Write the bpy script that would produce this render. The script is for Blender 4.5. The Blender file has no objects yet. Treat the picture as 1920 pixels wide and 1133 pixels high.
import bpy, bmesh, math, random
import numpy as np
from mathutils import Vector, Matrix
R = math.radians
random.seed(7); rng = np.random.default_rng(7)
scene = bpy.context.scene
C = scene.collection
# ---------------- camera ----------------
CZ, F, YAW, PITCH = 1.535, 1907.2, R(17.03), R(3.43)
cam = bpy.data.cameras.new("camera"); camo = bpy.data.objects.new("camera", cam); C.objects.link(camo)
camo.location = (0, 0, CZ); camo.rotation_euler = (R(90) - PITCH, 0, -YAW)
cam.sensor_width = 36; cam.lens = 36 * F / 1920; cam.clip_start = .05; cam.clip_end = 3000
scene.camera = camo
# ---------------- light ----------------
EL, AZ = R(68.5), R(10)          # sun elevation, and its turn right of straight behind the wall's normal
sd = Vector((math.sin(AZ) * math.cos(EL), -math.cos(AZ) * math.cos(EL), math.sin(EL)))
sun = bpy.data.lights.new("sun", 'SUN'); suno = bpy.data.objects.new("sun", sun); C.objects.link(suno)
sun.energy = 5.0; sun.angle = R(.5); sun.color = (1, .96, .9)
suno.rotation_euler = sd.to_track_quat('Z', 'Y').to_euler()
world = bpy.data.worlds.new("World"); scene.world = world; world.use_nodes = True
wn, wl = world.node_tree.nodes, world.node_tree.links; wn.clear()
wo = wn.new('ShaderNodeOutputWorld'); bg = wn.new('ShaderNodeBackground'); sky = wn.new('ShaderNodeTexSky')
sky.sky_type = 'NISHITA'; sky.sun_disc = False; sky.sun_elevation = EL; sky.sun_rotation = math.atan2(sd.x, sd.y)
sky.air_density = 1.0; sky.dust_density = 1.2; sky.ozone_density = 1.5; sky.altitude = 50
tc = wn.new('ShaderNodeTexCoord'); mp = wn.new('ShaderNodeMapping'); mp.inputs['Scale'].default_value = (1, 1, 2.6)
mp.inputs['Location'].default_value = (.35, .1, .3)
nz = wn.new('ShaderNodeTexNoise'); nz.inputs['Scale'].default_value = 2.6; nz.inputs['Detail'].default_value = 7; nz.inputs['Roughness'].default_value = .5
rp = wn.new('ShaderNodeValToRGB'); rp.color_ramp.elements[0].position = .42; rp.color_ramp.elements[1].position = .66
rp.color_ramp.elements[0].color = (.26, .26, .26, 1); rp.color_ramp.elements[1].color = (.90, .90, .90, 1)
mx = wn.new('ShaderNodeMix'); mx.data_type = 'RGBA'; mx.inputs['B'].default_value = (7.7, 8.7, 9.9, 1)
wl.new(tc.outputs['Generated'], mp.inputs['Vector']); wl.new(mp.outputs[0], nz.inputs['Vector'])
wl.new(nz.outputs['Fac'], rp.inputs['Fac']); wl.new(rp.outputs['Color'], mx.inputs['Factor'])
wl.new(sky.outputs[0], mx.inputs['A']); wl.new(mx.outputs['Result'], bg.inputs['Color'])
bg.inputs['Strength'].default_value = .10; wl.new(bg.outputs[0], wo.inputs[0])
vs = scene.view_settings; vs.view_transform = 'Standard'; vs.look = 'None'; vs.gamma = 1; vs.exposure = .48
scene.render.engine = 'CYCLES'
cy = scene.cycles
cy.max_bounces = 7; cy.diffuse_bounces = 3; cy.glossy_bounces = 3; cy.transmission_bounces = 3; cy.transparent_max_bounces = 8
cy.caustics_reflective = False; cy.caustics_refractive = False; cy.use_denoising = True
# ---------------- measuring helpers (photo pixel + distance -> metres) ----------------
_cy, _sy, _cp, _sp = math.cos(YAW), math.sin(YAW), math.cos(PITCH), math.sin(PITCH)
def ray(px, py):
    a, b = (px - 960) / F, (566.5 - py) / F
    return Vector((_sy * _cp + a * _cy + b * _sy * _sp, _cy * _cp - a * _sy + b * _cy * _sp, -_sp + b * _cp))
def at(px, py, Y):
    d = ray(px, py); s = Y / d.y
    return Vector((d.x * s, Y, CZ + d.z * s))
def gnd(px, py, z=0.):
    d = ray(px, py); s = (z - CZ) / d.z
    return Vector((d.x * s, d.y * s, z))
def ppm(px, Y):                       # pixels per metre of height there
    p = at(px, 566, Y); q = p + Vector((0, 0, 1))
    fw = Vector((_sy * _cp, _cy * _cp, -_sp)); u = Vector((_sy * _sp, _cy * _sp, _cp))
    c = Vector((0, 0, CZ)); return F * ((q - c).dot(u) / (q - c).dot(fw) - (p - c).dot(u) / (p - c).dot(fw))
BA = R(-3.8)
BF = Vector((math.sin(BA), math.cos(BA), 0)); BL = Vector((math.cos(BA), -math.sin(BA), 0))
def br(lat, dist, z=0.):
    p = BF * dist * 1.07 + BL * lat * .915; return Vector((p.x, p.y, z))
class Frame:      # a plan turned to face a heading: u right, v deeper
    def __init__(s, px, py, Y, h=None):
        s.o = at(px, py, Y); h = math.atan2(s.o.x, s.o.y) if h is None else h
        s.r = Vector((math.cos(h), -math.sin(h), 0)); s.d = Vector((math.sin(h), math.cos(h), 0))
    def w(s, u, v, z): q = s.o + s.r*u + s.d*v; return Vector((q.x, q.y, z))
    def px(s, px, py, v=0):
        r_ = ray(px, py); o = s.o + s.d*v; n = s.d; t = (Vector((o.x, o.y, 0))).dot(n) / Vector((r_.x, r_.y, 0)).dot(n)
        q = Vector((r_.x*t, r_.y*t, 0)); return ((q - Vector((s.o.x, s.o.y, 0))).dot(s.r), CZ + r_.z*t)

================

Task prompt — Tally up the lines with the word "objects" in them, and answer with that number by itself.

The result — 3